A view like that (re)developed and encouraged on BHL is needed in the blogosphere, in academia, and in our broader culture. This blog will provide that—a classical liberal view that maintains a clear and unapologetic concern for the plight of the less fortunate—at a point in time when it seems the world is finally being forced to take those concerns seriously. Importantly, we’ll do so in a way meant to encourage greater civil dialogue. We hope to provide a counter to the sound bite culture so prevalent in contemporary media; we do so in order to provide greater understanding—both to our readers and to ourselves.

We are all academics with an interest in encouraging more informed, reasoned, and civil discourse outside academia as well as inside. A majority of us here are philosophers, some are law professors, some are political scientists, and one is a business professor. Many of us take the original classical liberals—thinkers like John Locke, Adam Smith, and John Stuart Mill—as intellectual heroes. Some also favor Aristotle or Kant. On our pages, you might read about those famous denizens of the history of thought. You might also read about some unfortunately lesser known thinkers—Frédéric Bastiat and Voltairine de Cleyre, for examples. And you may read about difficult issues in academic debates. Most of what you’re likely to see on these pages, though, will be comments about social, legal, moral, and political issues in our society. You are likely to encounter arguments for specific views that one or more of us think follow from our classical liberal commitments. We may also argue with each other about these.

Our hopes for the blog are varied. They include showcasing the attractiveness of dynamic markets and anti-authoritarian solutions to contemporary problems, how these are often the best hope for those concerned with issues of deprivation, exclusion, and subordination, and how, far too often, government solutions are more pretense than substance. We are all concerned to show how freedom (we may disagree about what that is) goes hand in hand with prosperity for all. Putting that differently, we all recognize the value of markets and social justice on some understanding that recognizes (minimally) the basic moral equality of all human adults. Within that framework, our opinions are likely to vary considerably.
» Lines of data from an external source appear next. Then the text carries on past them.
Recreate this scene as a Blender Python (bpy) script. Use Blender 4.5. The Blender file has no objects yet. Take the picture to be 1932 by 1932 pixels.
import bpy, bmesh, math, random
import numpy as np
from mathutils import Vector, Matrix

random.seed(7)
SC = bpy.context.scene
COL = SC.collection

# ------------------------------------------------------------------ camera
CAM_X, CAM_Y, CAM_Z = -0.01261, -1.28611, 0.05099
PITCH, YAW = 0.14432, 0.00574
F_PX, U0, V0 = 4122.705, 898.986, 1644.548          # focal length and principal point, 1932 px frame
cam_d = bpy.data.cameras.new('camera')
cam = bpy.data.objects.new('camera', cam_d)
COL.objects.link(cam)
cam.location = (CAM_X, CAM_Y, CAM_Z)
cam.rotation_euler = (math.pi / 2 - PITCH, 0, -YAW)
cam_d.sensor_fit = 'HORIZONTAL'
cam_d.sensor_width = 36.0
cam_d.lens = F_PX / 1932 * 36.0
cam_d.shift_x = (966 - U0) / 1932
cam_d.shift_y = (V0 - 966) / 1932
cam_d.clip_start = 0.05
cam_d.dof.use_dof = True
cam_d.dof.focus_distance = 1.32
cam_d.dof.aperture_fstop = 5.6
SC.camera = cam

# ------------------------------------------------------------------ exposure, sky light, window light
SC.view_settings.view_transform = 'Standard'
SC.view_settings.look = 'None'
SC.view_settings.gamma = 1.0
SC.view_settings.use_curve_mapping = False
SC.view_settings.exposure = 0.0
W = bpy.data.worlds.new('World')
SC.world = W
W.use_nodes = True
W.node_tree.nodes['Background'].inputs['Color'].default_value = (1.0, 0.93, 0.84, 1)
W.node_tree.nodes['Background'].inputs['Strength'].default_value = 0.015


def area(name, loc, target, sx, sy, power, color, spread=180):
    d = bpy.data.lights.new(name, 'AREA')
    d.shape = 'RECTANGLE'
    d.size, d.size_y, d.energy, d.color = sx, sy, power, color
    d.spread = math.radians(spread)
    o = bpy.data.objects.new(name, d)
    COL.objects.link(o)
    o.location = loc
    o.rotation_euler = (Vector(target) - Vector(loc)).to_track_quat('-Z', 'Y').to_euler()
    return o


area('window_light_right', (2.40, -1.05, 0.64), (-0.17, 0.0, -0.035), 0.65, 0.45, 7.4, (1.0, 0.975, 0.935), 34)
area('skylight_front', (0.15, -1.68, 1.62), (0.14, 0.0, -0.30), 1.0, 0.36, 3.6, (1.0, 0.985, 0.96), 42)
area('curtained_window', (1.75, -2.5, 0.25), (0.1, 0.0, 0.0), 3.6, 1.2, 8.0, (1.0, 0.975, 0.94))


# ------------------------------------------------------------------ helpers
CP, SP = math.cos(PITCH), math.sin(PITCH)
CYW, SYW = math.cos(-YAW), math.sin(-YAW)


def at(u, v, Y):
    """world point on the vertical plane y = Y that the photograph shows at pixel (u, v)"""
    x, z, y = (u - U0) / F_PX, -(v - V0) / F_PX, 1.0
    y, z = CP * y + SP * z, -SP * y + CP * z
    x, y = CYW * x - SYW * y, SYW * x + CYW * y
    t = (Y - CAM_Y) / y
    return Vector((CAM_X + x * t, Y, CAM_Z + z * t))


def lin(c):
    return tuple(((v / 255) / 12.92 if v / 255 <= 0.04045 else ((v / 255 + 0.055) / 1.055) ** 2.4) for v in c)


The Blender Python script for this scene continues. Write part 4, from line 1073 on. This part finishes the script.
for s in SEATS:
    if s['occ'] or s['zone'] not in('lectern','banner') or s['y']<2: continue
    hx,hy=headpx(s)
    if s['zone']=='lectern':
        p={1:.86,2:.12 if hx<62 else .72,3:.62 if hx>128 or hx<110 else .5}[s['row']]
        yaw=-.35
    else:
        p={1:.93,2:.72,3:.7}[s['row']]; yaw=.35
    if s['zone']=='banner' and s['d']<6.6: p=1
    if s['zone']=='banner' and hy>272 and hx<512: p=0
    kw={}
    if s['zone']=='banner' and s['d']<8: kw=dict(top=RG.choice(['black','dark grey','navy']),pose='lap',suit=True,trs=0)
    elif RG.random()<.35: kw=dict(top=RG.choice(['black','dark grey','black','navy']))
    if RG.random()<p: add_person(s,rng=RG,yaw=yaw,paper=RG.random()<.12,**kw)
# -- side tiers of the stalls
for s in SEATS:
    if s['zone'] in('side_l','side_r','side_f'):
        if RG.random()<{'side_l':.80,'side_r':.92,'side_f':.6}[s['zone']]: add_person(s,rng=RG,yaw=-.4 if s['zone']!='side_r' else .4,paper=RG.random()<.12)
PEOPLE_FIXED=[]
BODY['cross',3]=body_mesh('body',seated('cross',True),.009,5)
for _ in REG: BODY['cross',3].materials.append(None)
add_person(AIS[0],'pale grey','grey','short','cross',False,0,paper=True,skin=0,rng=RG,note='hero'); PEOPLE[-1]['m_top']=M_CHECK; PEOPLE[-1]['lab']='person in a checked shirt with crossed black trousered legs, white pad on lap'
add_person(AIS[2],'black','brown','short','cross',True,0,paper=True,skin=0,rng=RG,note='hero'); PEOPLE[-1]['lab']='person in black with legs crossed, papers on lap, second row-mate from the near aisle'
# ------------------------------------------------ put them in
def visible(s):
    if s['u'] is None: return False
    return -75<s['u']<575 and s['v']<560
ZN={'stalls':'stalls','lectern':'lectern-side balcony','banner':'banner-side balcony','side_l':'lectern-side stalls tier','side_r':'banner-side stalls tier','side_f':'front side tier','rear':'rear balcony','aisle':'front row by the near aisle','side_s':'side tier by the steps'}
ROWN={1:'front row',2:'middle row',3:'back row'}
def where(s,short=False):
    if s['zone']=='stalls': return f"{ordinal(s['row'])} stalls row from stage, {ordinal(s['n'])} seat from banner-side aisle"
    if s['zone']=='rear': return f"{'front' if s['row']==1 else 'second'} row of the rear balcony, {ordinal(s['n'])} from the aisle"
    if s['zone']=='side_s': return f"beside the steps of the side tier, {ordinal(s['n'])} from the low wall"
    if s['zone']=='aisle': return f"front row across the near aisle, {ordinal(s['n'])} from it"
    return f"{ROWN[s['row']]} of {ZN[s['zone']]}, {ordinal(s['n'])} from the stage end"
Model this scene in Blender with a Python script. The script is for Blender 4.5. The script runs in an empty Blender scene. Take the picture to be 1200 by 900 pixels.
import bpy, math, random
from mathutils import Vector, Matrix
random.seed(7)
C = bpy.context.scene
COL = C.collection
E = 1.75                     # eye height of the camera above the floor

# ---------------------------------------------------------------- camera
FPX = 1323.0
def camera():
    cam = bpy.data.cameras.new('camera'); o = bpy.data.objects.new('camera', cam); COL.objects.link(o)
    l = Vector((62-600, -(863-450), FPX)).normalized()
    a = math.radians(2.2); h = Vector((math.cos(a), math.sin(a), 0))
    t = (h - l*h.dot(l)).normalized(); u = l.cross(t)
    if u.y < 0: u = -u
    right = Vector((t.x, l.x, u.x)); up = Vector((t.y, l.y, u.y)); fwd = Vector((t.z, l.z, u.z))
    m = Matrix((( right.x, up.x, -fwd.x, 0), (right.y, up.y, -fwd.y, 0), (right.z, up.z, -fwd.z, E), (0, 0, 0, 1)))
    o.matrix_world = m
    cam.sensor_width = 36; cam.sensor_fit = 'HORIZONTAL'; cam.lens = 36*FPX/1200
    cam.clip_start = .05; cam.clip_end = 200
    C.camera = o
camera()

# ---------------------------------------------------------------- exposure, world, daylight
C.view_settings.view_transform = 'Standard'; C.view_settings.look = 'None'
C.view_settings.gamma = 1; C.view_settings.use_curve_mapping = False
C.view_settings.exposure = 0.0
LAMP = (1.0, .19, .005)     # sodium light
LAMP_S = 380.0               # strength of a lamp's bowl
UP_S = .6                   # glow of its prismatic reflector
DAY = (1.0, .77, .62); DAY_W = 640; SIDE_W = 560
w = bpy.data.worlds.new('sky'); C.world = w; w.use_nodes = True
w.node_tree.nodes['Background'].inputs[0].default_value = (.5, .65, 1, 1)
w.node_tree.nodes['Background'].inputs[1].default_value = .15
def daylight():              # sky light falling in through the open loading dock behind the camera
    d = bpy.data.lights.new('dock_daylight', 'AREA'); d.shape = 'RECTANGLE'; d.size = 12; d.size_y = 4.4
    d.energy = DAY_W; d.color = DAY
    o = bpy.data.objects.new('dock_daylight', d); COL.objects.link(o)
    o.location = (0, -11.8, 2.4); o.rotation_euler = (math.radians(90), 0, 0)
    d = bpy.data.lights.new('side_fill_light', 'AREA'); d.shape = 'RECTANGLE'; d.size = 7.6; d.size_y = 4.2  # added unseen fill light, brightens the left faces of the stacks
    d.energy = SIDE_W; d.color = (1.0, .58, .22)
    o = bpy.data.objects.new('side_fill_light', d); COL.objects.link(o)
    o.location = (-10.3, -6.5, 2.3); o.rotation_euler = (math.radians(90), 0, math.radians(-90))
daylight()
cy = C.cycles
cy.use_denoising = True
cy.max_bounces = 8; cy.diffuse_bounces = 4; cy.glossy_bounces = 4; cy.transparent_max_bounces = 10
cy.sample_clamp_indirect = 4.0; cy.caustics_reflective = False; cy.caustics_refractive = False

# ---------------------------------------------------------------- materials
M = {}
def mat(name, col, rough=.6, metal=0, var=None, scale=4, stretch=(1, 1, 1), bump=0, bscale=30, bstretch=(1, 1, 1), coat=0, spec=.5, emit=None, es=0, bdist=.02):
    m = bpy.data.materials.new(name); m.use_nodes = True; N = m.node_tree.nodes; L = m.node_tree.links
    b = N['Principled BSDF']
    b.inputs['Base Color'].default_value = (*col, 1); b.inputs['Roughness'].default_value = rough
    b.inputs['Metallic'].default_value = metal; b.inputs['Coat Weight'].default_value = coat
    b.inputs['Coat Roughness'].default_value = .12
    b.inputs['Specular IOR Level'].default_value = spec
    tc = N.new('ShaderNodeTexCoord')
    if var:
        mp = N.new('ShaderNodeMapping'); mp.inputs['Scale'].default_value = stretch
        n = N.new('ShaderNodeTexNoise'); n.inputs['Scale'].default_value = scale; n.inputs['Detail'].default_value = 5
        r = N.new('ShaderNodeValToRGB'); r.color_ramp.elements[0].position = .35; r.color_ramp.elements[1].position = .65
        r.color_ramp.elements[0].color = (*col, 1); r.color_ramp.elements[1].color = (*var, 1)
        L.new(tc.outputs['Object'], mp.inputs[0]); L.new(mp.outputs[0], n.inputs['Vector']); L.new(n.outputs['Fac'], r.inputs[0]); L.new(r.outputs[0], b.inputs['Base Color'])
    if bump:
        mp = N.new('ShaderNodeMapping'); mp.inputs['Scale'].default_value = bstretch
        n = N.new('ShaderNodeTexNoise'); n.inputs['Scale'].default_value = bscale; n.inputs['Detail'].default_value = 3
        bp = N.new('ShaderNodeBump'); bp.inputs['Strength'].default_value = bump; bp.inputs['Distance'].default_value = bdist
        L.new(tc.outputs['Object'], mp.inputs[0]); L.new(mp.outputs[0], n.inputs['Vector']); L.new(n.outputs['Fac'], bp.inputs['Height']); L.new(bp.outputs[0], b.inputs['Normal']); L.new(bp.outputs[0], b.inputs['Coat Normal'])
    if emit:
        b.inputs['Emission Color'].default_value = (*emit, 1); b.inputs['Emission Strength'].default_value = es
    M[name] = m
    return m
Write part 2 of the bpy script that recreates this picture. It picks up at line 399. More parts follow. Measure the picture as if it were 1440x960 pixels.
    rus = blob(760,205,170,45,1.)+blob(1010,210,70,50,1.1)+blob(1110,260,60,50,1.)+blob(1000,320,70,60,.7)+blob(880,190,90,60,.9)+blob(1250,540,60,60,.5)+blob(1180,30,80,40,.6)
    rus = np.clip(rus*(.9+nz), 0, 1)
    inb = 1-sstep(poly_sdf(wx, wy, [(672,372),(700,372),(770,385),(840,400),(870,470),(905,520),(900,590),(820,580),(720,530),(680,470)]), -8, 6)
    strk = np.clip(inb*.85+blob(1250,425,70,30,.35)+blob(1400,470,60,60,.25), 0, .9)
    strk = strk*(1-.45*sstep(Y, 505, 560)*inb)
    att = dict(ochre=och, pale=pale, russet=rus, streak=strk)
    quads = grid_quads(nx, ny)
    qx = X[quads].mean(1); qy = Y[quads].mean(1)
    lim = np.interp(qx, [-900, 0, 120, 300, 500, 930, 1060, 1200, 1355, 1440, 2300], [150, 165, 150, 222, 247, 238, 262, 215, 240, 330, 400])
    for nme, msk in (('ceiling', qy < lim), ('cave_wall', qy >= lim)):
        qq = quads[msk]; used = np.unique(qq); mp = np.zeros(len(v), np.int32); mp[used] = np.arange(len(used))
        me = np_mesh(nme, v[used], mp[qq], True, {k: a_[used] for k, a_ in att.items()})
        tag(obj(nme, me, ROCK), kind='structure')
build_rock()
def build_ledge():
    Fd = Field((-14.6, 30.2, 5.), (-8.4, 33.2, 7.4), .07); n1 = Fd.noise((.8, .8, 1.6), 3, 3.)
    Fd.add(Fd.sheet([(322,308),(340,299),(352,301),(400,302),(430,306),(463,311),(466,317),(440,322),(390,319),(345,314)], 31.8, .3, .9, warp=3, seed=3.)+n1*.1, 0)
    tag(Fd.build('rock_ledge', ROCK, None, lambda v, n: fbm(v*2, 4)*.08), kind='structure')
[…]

We hope to appeal to those who are curious about moral, legal, political, and social thought. While we all have our own existing biases, we hope to be able to bracket our prior beliefs and argue from acceptable premises to important conclusions—all with respectful and reasoned discussion. No doubt you will sometimes disagree with us. We hope to remain intellectually honest, open-minded, and charitable—and to show the value of those virtues.

So, welcome to the blog of Radical Classical Liberals.